INDIA: MATRI BHUMI
(director/writer: Roberto Rossellini; screenwriter: from a story by Roberto Rossellini/Fereydoun Hoveyda/Sonali Senroy DasGupta; cinematographer: Aldo Tonti; editor: Cesare Cavagna; music: Philippe Arthuys; Runtime: 90; MPAA Rating: NR; producer: Roberto Rossellini; Criterion Collection; 1959-France/Italy-in Italian with English subtitles)

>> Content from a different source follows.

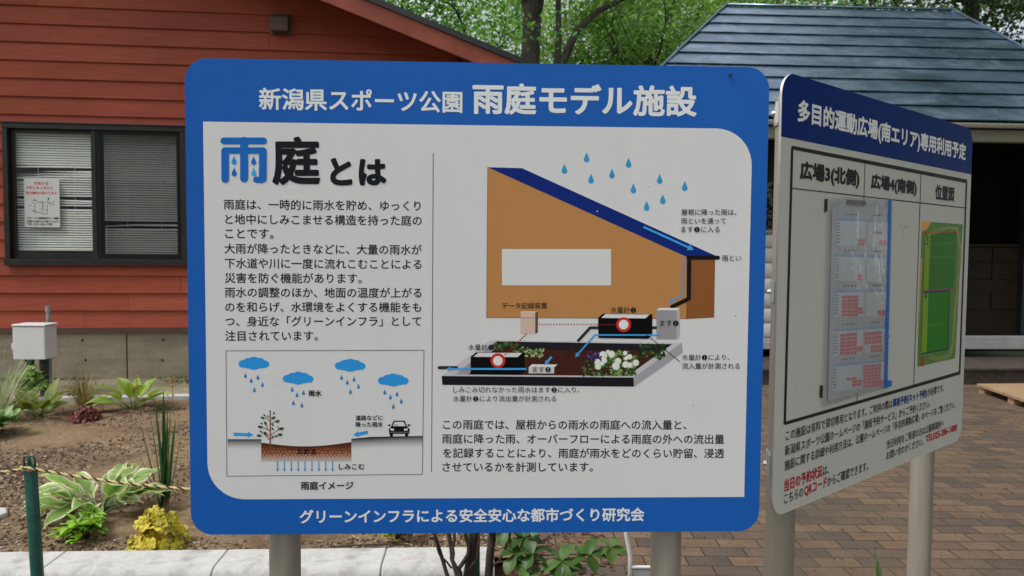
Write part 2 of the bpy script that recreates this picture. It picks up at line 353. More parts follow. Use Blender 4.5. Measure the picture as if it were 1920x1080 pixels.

“It was one of the director’s favorites and the film of his I liked best.“
Reviewed by Dennis Schwartz
This is a rarely seen acclaimed Roberto Rossellini (“Open City”/”Socrates”/”Stromboli”) film, that was shot in 1956, in India, on the invitation of Nehru, India’s first prime minister. The purpose was to make a film about India, by an acclaimed international filmmaker, to promote its world culture. It was released in 1959, and did not totally satisfy Nehru because it didn’t say anything about India’s politics, foods, history and cultural contributions to the world. The rarely seen film was restored recently and released on DVD. It revolves around several lyrical stories about life in India, and mixes documentary with four short fictional stories. It was one of the director’s favorites and the film of his I liked best. This unique look at India features stories about the diversity of a crowded Bombay, how life in the rural villages is in harmony with nature, a look at the holy city of Madurai, of elephants as bulldozers taking down trees for logging, a puppet show, an elephant runner having his father arrange a marriage with a local farm girl, in Benares there’s commentary on the spiritual saying of trying to never be too sad or too happy because our soul doesn’t belong to us but to creation, it comments on the building over a seven-year period of the Hirakud Dam and tells of a dam worker from East Bengal who has to uproot his family again when the construction is completed, of an eighty-year-old retired contemplative farmer finding life in his jungle village upset by the arrival of technocrats looking for iron deposits that causes a once peaceful local tiger to become a man-eater because his food-supply is messed with by the interlopers, and, the most entertaining story, of a performing monkey whose master suddenly dies during a heat wave on the desert road to Baghedi and the monkey is forced to start a new life with a new master who trains him to perform in a traveling circus.
The varied stories coalesce into a whole, and interconnect life in the city with life inthe village, the eastern philosophy of karma with the Hindu belief in reincarnation, the need for religious tolerance and the need to be kind not only to others but to the animals. It’s a unique artistic visionary film about mother India that’s not possible to classify, but it’s highly recommended for those who wish to see a mesmerizing film that has many observational things about nature and humanity for the mindful viewer to draw upon.
After filming, when the 51-year-old Rossellini, married to Ingrid Bergman, returned to Europe with his new younger already married Indian paramour he met on the set, scandal followed.